В "синодике ермаковым казакам" упомянуты Иван Карчига и Окул. Иван был скорее всего новгородцем по происхождению. В новгородском говоре "карчига" означало "хрипун". Слово "окул" употреблялось в местных говорах со значением "продувной". Среди казацкой вольницы хлесткое слово было, как видно, в большом ходу.
Собравшиеся на Яике казачьи сотни могли продолжить войну с Ногайской ордой. Взаимные набеги на границе с ногайцами не прекращались даже в мирное время. Ногайские феодалы постоянно грабили пограничные русские уезды, захватывали в плен русских людей и продавали их в рабство на невольничьих рынках в Крыму и Турции. Вольные казаки не оставались в долгу. Они отбивали у ордынцев полоняников, перехватывали табуны лошадей на их пастбищах. Еще до могилевского похода Ермак участвовал в одном из таких казачьих набегов. Один из приближенных ногайского [54] хана Урмагмет-мурза в июле 1581 г. направил в Москву письмо в котором утверждал, что "наперед сего Ярмак отогнал с Волги шестьдесят лошадей моих, а летось отогнали (неведомо кто.-Р. С.) с Волги тысячу лошадей". Свои претензии по поводу казачьего набега он заканчивал требованием выдать ему "Ярмака" Москве заверили влиятельного мурзу, что учинят сыск о действиях Ермака.

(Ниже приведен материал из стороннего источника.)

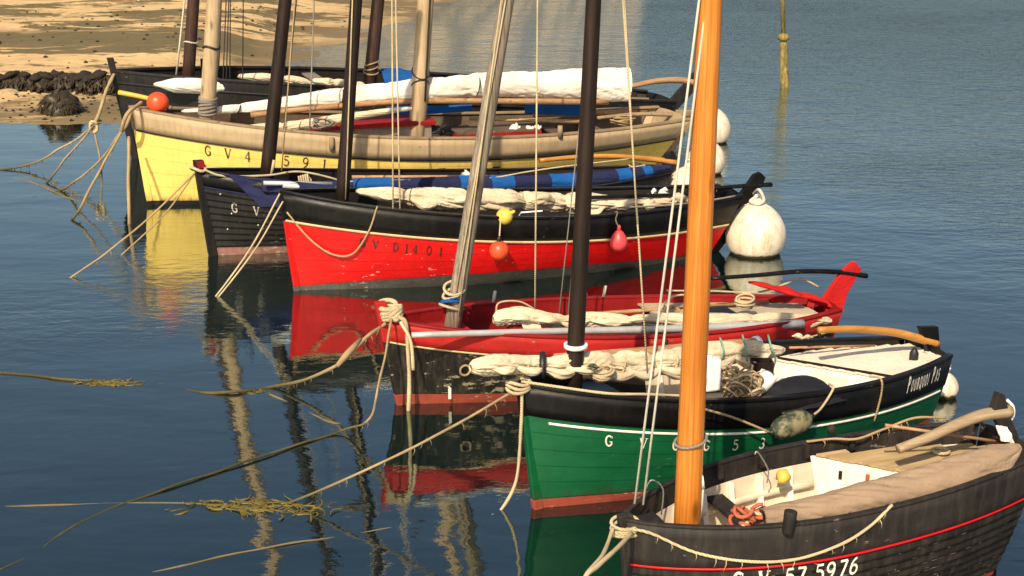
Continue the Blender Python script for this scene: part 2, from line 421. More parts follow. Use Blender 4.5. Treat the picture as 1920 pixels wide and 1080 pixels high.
def rope(label, pts, r, mat='rope', name='mooring_rope', cat='rope', group=None, n=8, sub=10, fray=0, wob=.0, seed=1):
    """a rope along points; fray adds hanging tufts of weed and yarn"""
    rng = random.Random(seed); path = spline(pts, sub)
    if wob: path = [p + Vector((noise.noise(p * 2.3 + Vector((seed, 0, 0))), noise.noise(p * 2.3 + Vector((0, seed, 9))), noise.noise(p * 2.3 + Vector((5, 0, seed))))) * wob for p in path]
    rr = [r * (1 + .22 * noise.noise(p * 9)) for p in path]
    g = G().tube(path, rr, n)
    for k in range(fray):
        p = path[rng.randrange(len(path))]; q = p + Vector((rng.uniform(-.03, .03), rng.uniform(-.03, .03), -rng.uniform(.03, .10)))
        g.tube([p, p.lerp(q, .5) + Vector((.01, 0, 0)), q], [r * .4, r * .3, r * .1], 4)
    return tag(g.build(name, mat), label, cat, group)

# ------------------------------------------------------------------ stroke lettering (flat painted print)
def arc(cx, cy, rx, ry, a0, a1, n=14): return [(cx + rx * cos(radians(a0 + (a1 - a0) * i / n)), cy + ry * sin(radians(a0 + (a1 - a0) * i / n))) for i in range(n + 1)]
GL = {   # strokes on a 0..0.6 x 0..1 body, (points, width)
 'G': [(arc(.32, .5, .27, .44, 50, 320), .15), ([(.36, .44), (.60, .44)], .08), ([(.54, .44), (.54, .16)], .13), ([(.55, .72), (.55, .93)], .06)],
 'V': [([(.05, .95), (.31, .05)], .16), ([(.58, .95), (.31, .05)], .08), ([(-.05, .95), (.18, .95)], .06), ([(.46, .95), (.68, .95)], .06)],
 'D': [([(.10, .05), (.10, .95)], .15), (arc(.10, .5, .45, .44, 90, -90), .13)],
 'O': [(arc(.31, .5, .26, .44, 0, 360, 24), .13)],
 '0': [(arc(.31, .5, .25, .44, 0, 360, 24), .12)],
 '1': [([(.32, .05), (.32, .95)], .15), ([(.32, .93), (.16, .80)], .07), ([(.14, .05), (.50, .05)], .06)],
 '3': [(arc(.28, .70, .22, .24, 150, -80), .12), (arc(.28, .27, .26, .23, 80, -160), .13)],
 '4': [([(.44, .02), (.44, .95)], .14), ([(.44, .95), (.04, .33)], .07), ([(.02, .30), (.62, .30)], .08), ([(.30, .04), (.58, .04)], .05)],
 '5': [([(.14, .92), (.54, .92)], .12), ([(.14, .93), (.11, .54)], .07), (arc(.28, .33, .27, .28, 120, -150), .13)],
 '6': [(arc(.31, .30, .24, .26, 0, 360, 22), .12), (arc(.50, .36, .43, .58, 180, 95), .12)],
 '7': [([(.05, .92), (.56, .92)], .12), ([(.54, .92), (.22, .04)], .14)],
 '8': [(arc(.31, .72, .20, .22, 0, 360, 20), .11), (arc(.31, .28, .25, .24, 0, 360, 20), .13)],
 '9': [(arc(.31, .68, .24, .26, 0, 360, 22), .12), (arc(.12, .62, .43, .58, 0, -85), .12)],
 'P': [([(.12, .0), (.12, 1)], .15), (arc(.12, .74, .36, .24, 90, -90), .12)],
 'U': [([(.10, .98), (.10, .3)], .14), (arc(.31, .3, .21, .25, 180, 360), .13), ([(.52, .98), (.52, .3)], .14)],
 'R': [([(.12, .0), (.12, 1)], .15), (arc(.12, .74, .34, .23, 90, -90), .12), ([(.26, .5), (.54, .0)], .14)],
 'Q': [(arc(.31, .5, .26, .44, 0, 360, 24), .13), ([(.32, .30), (.66, -.16)], .14)],
 'I': [([(.2, .0), (.2, 1)], .15)],
 'A': [([(.03, .0), (.30, 1)], .12), ([(.57, .0), (.30, 1)], .14), ([(.14, .33), (.47, .33)], .09)],
 'S': [(arc(.30, .73, .21, .21, 30, 270), .13), (arc(.30, .28, .23, .24, 90, -150), .13)],
 'T': [([(.0, .95), (.6, .95)], .11), ([(.3, 0), (.3, .95)], .14)],
 'E': [([(.1, 0), (.1, 1)], .14), ([(.1, .95), (.55, .95)], .1), ([(.1, .5), (.45, .5)], .09), ([(.1, .05), (.55, .05)], .1)],
}
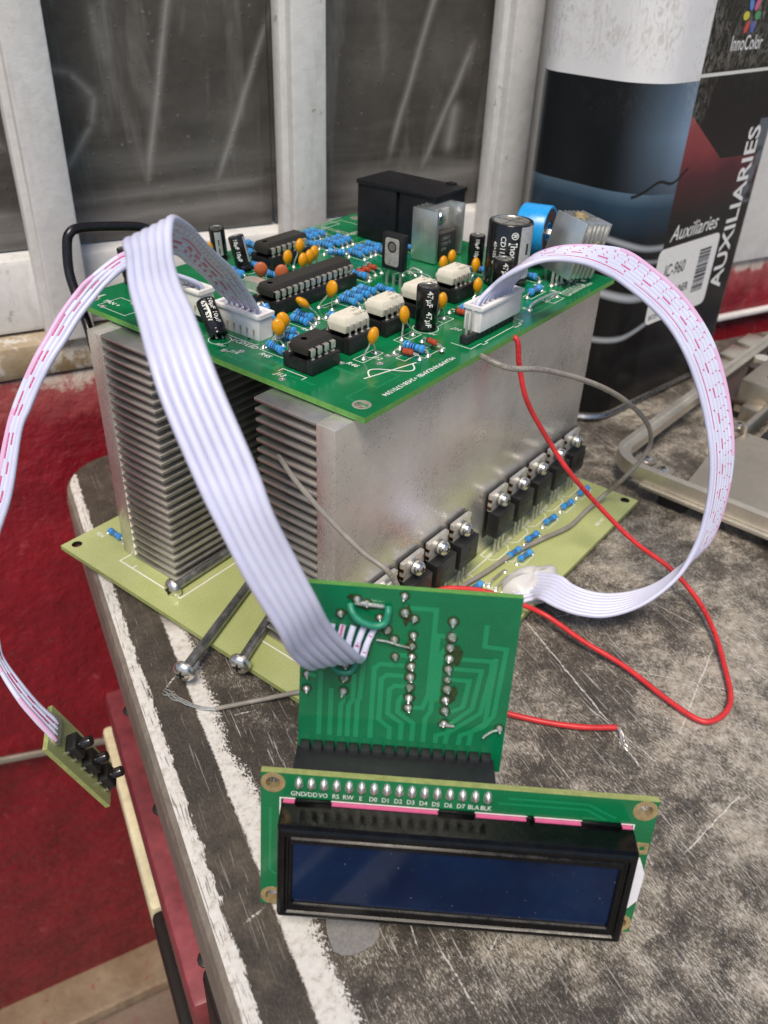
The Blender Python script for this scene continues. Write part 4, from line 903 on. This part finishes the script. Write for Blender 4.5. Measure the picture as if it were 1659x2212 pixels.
def mb_screw():
    m = MB(); m.lathe((0, 0, 0), (0, 0, 1), [(2.4, 0), (2.4, .45)], 'bolt', 22); m.lathe((0, 0, .55), (0, 0, 1), [(2.0, 0), (2.1, .2), (2.1, .8), (2.0, .95)], 'tab', 22)
    m.lathe((0, 0, 1.5), (0, 0, 1), [(2.0, 0), (2.2, .1), (2.25, .8), (2.0, 1.4), (1.4, 1.8), (.7, 1.95), (.1, 1.95)], 'chrome', 22)
    m.box((0, 0, 3.42), (2.0, .5, .2), 'dark'); m.box((0, 0, 3.42), (.5, 2.0, .2), 'dark'); return m
lsk = MB()
for i, x in enumerate((13.3, 26.2, 39.0, 51.8, 74.1, 87.2, 100.2, 113.3, 126.0)):
    t = sub('transistor', 'to220', lambda: MB().box((0, 0, 0), (10.2, 4.5, 9.2), 'socket', b=.3), pb, (x, -.2, 17.2-ZL)); t['label'] = 'black transistor screwed to the heat sink, number %d from the left' % (i+1)
    TMx = frame((0, 2.0, 4.7), (1, 0, 0), (0, 0, 1))
    sub('metal_tab', 'to220tab', mb_tab, t, M=TMx)
    sub('insulator', 'to220ins', lambda: MB().box((0, 3.0, 2.5), (10.9, .25, 17.4), 'rubber'), t)
    sub('screw', 'to220scr', mb_screw, t, M=frame((0, 1.35, 8.0), (1, 0, 0), (0, 0, 1)))
    sub('dimple', 'to220dim', lambda: MB().lathe((0, 0, 0), (0, -1, 0), [(.5, 0), (.45, .02)], 'dark', 12), t, (0, -2.26, 1.2))
    text('marking', 'IRF 740', 1.3, 'band_grey', t, frame((-2.6, -2.3, -2.8), (1, 0, 0), (0, 0, 1)))
    for q in (-1, 0, 1): sub('lead', 'to220lead', lambda: MB().box((0, 0, -9.0), (.75, .5, 9.2), 'tinned').box((0, 0, -5.2), (1.2, .52, 1.6), 'tinned'), t, (q*2.54, -.6, 0))
    strip(lsk, [(x-5.4, 2.6), (x-5.4, -1.6), (x-3.6, -3.2), (x+3.6, -3.2), (x+5.4, -1.6), (x+5.4, 2.6)], .3, .035, 'silk', True); strip(lsk, [(x-5.4, .6), (x+5.4, .6)], .25, .035, 'silk')
for i, (x, y) in enumerate(((76.0, -6.2), (77.0, -9.9), (88.2, -6.2), (101.8, -5.9), (114.9, -5.9), (127.4, -6.2), (51.6, -6.2), (38.4, -6.2), (25.5, -6.2))):
    resistor(pb, x, y, -7, 1.45, i); strip(lsk, [(x-3.6, y-1.5), (x+3.6, y-1.5), (x+3.6, y+1.5), (x-3.6, y+1.5)], .2, .035, 'silk', True)
resistor(pb, -4.4, 103.4, -92, 1.45, 2); resistor(pb, 4.0, 103.6, -92, 1.45, 0)
for a, b in (((56.6, -8.3), (66.6, -8.4)), ((56.2, -11.2), (65.7, -11)), ((55.4, -13.8), (64.5, -13.5)), ((54, -16.4), (62, -16.2))): jumper(pb, a, b, 1.1, .4)
strip(lsk, [(-11.6, 91.8), (-11.6, 62.2), (20, 62.5), (20, 91.8)], .45, .035, 'silk', True); strip(lsk, [(-11.4, 85.6), (-9.6, 85.6)], .4, .035, 'silk'); strip(lsk, [(-9.0, 29.6), (-9.0, 0), (120, 0)], .4, .035, 'silk')
part('silkscreen_lines', lsk, pb)['kind'] = 'stuff'
for t, x, y, sz, d, u in (('R54', -7.6, 110.4, 2.2, (0, -1, 0), (1, 0, 0)), ('R55', 1.6, 108.8, 2.2, (0, -1, 0), (1, 0, 0)), ('J1', 56.4, -6.4, 2.0, (0, -1, 0), (1, 0, 0)), ('J2', 55.6, -9.2, 2.0, (0, -1, 0), (1, 0, 0)), ('J3', 54.6, -12.0, 2.0, (0, -1, 0), (1, 0, 0)), ('0851103', 111, -20.2, 1.7, (1, 0, 0), (0, 1, 0))):
    text('silkscreen_text', t, sz, 'silk', pb, frame((x, y, .05), d, u), shear=.15, bold=.01*sz)

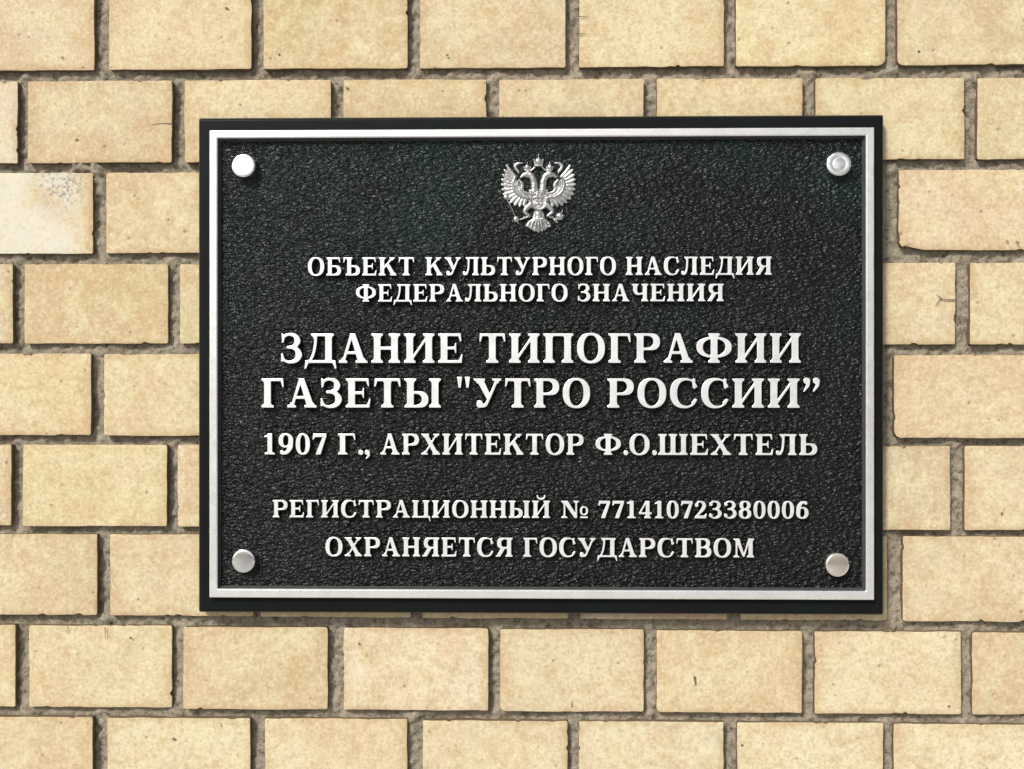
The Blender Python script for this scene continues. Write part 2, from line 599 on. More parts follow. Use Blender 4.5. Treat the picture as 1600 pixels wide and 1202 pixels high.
wall = thing('brick_wall', (0, 0.0, zbot - 0.32), 'pale yellow brick wall with recessed grey brown mortar joints behind the black plaque', 'wall')
bw = mesh_object('brickwork', verts, faces, [M_BRICK, M_CRACK, M_JOINT], wall, midx)
me = bw.data
at_ = me.attributes.new('brick_tint', 'FLOAT_COLOR', 'POINT')
at_.data.foreach_set('color', np.array(tint_l, dtype=np.float32).ravel())
at_ = me.attributes.new('brick_seed', 'FLOAT_VECTOR', 'POINT')
at_.data.foreach_set('vector', np.array(seed_l, dtype=np.float32).ravel())
at_ = me.attributes.new('brick_stain', 'FLOAT', 'POINT')
at_.data.foreach_set('value', np.array(stain_l, dtype=np.float32))

at_ = me.attributes.new('brick_edge', 'FLOAT', 'POINT')
at_.data.foreach_set('value', np.array(edge_l, dtype=np.float32))

# mortar bed: a rough sheet raked back behind the brick faces, with lumps where joints meet
xlo, xhi = -1.04, 1.04
zlo, zhi = zbot - 0.32, ztop + 0.32
xs = np.concatenate([np.arange(xlo, -0.47, 0.012), np.arange(-0.47, 0.47, 0.0019), np.arange(0.47, xhi, 0.012)])
zs = np.concatenate([np.arange(zlo, -0.35, 0.012), np.arange(-0.35, 0.35, 0.0019), np.arange(0.35, zhi, 0.012)])
GX, GZ = np.meshgrid(xs, zs)
dep = 0.0062 + value_noise(GX, GZ, 28, 3, 2) * 0.0016 + value_noise(GX, GZ, 190, 8, 2, 0.7) * 0.0026
for b in bricks:
    if b[6] is None:
        continue
    for (cx, cz) in ((b[1] + 0.0055, b[2] - 0.003), (b[1] + 0.0055, b[3] + 0.003)):
        amp = random.uniform(0.0, 0.0030)
        m = (abs(GX - cx) < 0.02) & (abs(GZ - cz) < 0.02)
        dep[m] -= amp * np.exp(-((GX[m] - cx) ** 2 + (GZ[m] - cz) ** 2) / (2 * 0.0048 ** 2))
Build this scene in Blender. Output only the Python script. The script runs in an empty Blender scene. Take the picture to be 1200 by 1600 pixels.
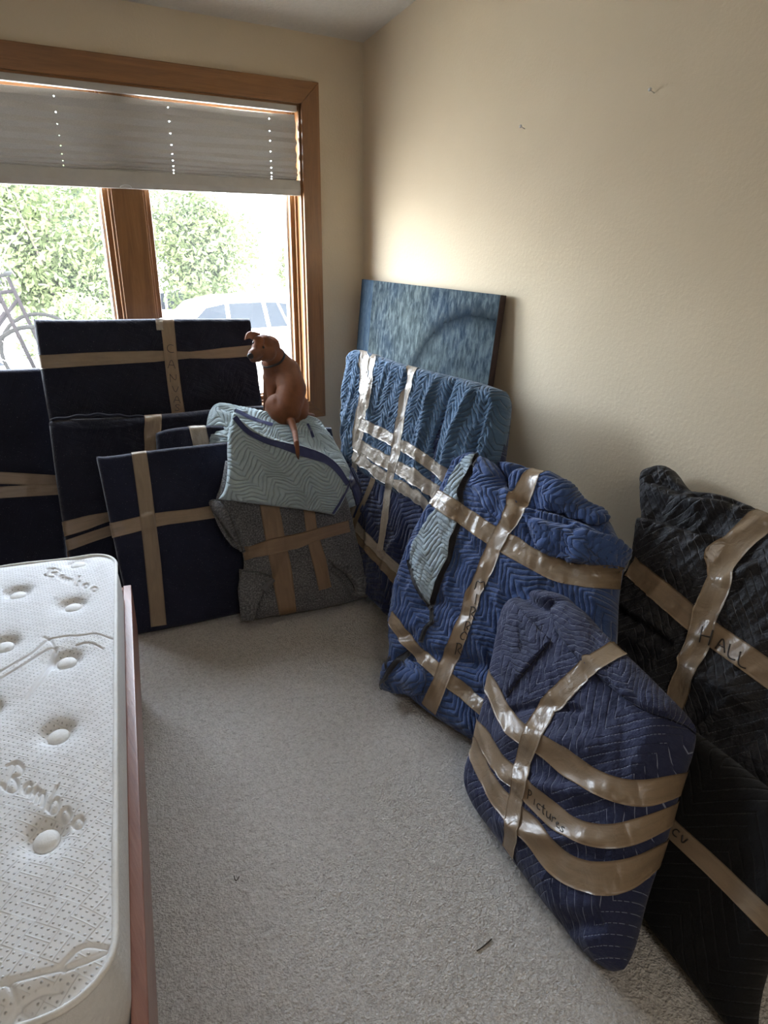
import bpy, bmesh, math, random
import numpy as np
from mathutils import Vector, Matrix
from mathutils.bvhtree import BVHTree

rng = np.random.RandomState(7)
random.seed(7)
sc = bpy.context.scene
COL = sc.collection

# ------------------------------------------------------------------ camera, world, lights, exposure
FPX, PITCH, ROLL, YAW, CAMH = 1075.0, math.radians(22.13), math.radians(-0.70), math.radians(33.2), 1.5
_f = np.array([math.sin(YAW)*math.cos(PITCH), math.cos(YAW)*math.cos(PITCH), -math.sin(PITCH)])
_r = np.array([math.cos(YAW), -math.sin(YAW), 0.0])
_d = np.cross(_f, _r)
CR = math.cos(ROLL)*_r + math.sin(ROLL)*_d
CD = -math.sin(ROLL)*_r + math.cos(ROLL)*_d
CO = np.array([0, 0, CAMH])
cam_d = bpy.data.cameras.new('camera')
cam = bpy.data.objects.new('camera', cam_d)
COL.objects.link(cam)
cam_d.sensor_fit = 'VERTICAL'
cam_d.sensor_height = 36.0
cam_d.lens = 36.0*FPX/1600.0
cam_d.clip_start = 0.02
cam_d.clip_end = 300
M = Matrix(((CR[0], -CD[0], -_f[0], 0), (CR[1], -CD[1], -_f[1], 0), (CR[2], -CD[2], -_f[2], CAMH), (0, 0, 0, 1)))
cam.matrix_world = M
sc.camera = cam

sc.view_settings.view_transform = 'Standard'
sc.view_settings.look = 'None'
sc.view_settings.gamma = 1.0
sc.view_settings.use_curve_mapping = False
sc.view_settings.exposure = 0.30
sc.cycles.max_bounces = 10
sc.cycles.diffuse_bounces = 6
sc.cycles.glossy_bounces = 3
sc.cycles.transparent_max_bounces = 12
sc.cycles.sample_clamp_indirect = 6.0
sc.cycles.use_denoising = True
sc.cycles.caustics_reflective = False
sc.cycles.caustics_refractive = False

world = bpy.data.worlds.new('daylight')
sc.world = world
world.use_nodes = True
wn = world.node_tree
bg = wn.nodes['Background']
sky = wn.nodes.new('ShaderNodeTexSky')
sky.sky_type = 'NISHITA'
sky.sun_disc = False
sky.sun_elevation = math.radians(52)
sky.sun_rotation = math.radians(200)
sky.air_density = 1.0
sky.dust_density = 4.0
sky.ozone_density = 1.0
mixw = wn.nodes.new('ShaderNodeMixRGB')
mixw.inputs[0].default_value = 0.62
mixw.inputs[2].default_value = (0.30, 0.315, 0.33, 1)
sclw = wn.nodes.new('ShaderNodeMixRGB'); sclw.blend_type = 'MULTIPLY'; sclw.inputs[0].default_value = 1
sclw.inputs[2].default_value = (0.075, 0.075, 0.075, 1)
wn.links.new(sky.outputs[0], sclw.inputs[1])
wn.links.new(sclw.outputs[0], mixw.inputs[1])
wn.links.new(mixw.outputs[0], bg.inputs[0])
WORLD_STRENGTH = 120.0
bg.inputs[1].default_value = WORLD_STRENGTH

def lamp(name, kind, energy, loc, rot, color, **kw):
    l = bpy.data.lights.new(name, kind)
    l.energy = energy
    l.color = color
    for k, v in kw.items():
        setattr(l, k, v)
    o = bpy.data.objects.new(name, l)
    COL.objects.link(o)
    o.location = loc
    o.rotation_euler = rot
    return o
# sun stands high behind the house (no direct sun enters the window)
lamp('sun', 'SUN', 11.0, (0, 0, 20), (math.radians(40), 0, math.radians(-25)), (1.0, 0.95, 0.86), angle=math.radians(0.6))
# portal for sampling the sky through the window
p = lamp('window_portal', 'AREA', 1.0, (0.857, 3.53, 1.37), (math.radians(-90), 0, 0), (1, 1, 1), shape='RECTANGLE', size=1.62, size_y=1.42)
p.data.cycles.is_portal = True
# added fill light behind the camera, stands for no known lamp
lamp('fill_light', 'AREA', 20.0, (0.2, -1.3, 2.72), (0, 0, 0), (1.0, 0.93, 0.83), shape='DISK', size=1.1)

# ------------------------------------------------------------------ helpers: rays of the survey
def ray(x, y):
    return (x-600)/FPX*CR + (y-800)/FPX*CD + _f

class Plane:
    """leaning plane: base line through O along U, rising along V, outward normal N"""
    def __init__(s, O, U, tan_lean, back):
        U = np.array(U, float); U /= np.linalg.norm(U)
        back = np.array(back, float); back -= U*back.dot(U); back /= np.linalg.norm(back)
        V = np.array([0, 0, 1.0]) + back*tan_lean; V /= np.linalg.norm(V)
        N = np.cross(U, V)
        if N.dot(-back) < 0: N = -N
        s.O, s.U, s.V, s.N = np.array(O, float), U, V, N
    def px(s, x, y):
        d = ray(x, y)
        t = (s.O-CO).dot(s.N)/d.dot(s.N)
        q = CO+d*t-s.O
        return (q.dot(s.U), q.dot(s.V))
    def pts(s, u, v, n=0.0):
        u = np.asarray(u)[..., None]; v = np.asarray(v)[..., None]; n = np.asarray(n)[..., None]
        return s.O + u*s.U + v*s.V + n*s.N

def chaikin(P, it=2):
    P = np.array(P, float)
    for _ in range(it):
        if len(P) < 3: return P
        Q = [P[0]]
        for i in range(len(P)-1):
            Q.append(P[i]*.75+P[i+1]*.25); Q.append(P[i]*.25+P[i+1]*.75)
        Q.append(P[-1]); P = np.array(Q)
    return P

def resample(P, n):
    P = np.array(P, float)
    d = np.r_[0, np.cumsum(np.linalg.norm(np.diff(P, axis=0), axis=1))]
    t = np.linspace(0, d[-1], n)
    return np.stack([np.interp(t, d, P[:, k]) for k in range(P.shape[1])], 1)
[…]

Воспоминания о славном Ермаке засели в памяти вольного братства. Прошли века, а казаки продолжали петь песни о "думе" Ермака с казаками:
Был Ермак да вон Тимофеевич,
Да вот он речь говорил, братцы,
Да вон ведь как в трубу трубил:
- Да ведь вота вы ходитя, братцы, гуляитя,
Ничего, братцы, не знаитя.
Да ведь вота вон батюшка православный наш царь
На нас, братцы, распрогневался,
Да ведь вота вон хочет казнить нас, братцы.
Казнить, братцы, вешати.
Речь Ермака соответствовала подлинным обстоятельствам Ивану Кольцо и его людям в самом деле грозила виселица. В исторических песнях Ермак предлагал далее идти в поход чтобы заслужить царское прощение:
Да вы послушайте,
Послушайте,
Что я буду говорить.
Полно нам, ребятушки,
Пить да гулять,
Полно бражничать!
Не пора бы нам
Успокоиться,-
На сине море нам,
Ребятушки,
Время отправиться...
- Да пора нам,
Ребятушки,
Во поход идти
Да Сибирь покорять.
Атаманы выходили на середину круга, и каждый старался склонить казаков на свою сторону. "Товарищество" бурно выражало согласие или несогласие с теми, кто держал речь.
Наконец на круг был приглашен посланец богатых пермских солепромышленников Строгановых. От имени своих хозяев он обещал казакам хлебное жалованье, свинец и порох в случае если они отправятся в Пермский край на службу к Строгановым.
Ермак держал речь последним, и его слова положили конец колебаниям. Атаман умел безошибочно уловить общее настроение и повести за собой буйное "товарищество".
Если Ермак первенствовал на казачьем круге, то не из-за "породы" и не из-за атаманского чина, признанного царем. Он завоевал себе авторитет своей храбростью, многолетней службой и непоколебимой верностью товариществу вольных казаков.